Quando a Coreia do Sul eliminou a Espanha na disputa por pênaltis, nas quartas de final, a fúria da mídia europeia se propagou. Dessa vez, o árbitro egípcio Gamal Al-Ghandour foi o pivô da polêmica por ter anulado dois gols perfeitamente válidos, ao passo que — na lateral do campo — o técnico espanhol José Antonio Camacho estampava, ansioso, as duas maiores manchas de suor já vistas no futebol. Paul Hayward bufou nas páginas do jornal The Telegraph: "segundo os registros, os coreanos eliminaram a Espanha nos pênaltis em Gwangju, no último sábado. Os registros são falsos, e o campeonato virou uma farsa". Ele também vociferou contra a política interna de seleção de árbitros, chamando a FIFA de "antimeritocrática" por apontar profissionais de ligas pequenas para os cargos. A imprensa espanhola não perdoou e, no embalo dos colegas italianos, logo abriu o berreiro.
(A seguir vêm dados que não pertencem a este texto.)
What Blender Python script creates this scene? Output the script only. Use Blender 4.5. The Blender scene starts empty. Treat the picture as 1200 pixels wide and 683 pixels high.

Coreia do Sul celebra a vitória contra a Espanha // PA Images

Se a Coreia do Sul tivesse pisoteado a Alemanha na semifinal, capaz que os europeus se revoltassem de vez — os jornalistas europeus certamente não deixariam barato. Contudo, a seleção asiática finalmente foi eliminada em um jogo de um só gol, obra de Michael Ballack, colocando um ponto final na trajetória inesperada do azarão na Copa do Mundo. Os jogadores foram tratados como heróis na Coreia do Sul, e o presidente da associação de futebol do país, Ri Kwang-gun, parabenizou os rivais. Tanto na Itália quanto na Espanha, ainda há surtos esporádicos de raiva contra as supostas injustiças daquela Copa, e o escândalo de corrupção na FIFA em 2015 só fez fortalecer as suspeitas de que as partidas foram influenciadas pela politicagem da maior organização futebolística do mundo. De qualquer forma, essas partidas costumam ser relembradas com muita ternura na Coreia do Sul, onde o chororô europeu não foi capaz de tirar o brilho de sua melhor campanha em Copa do Mundo.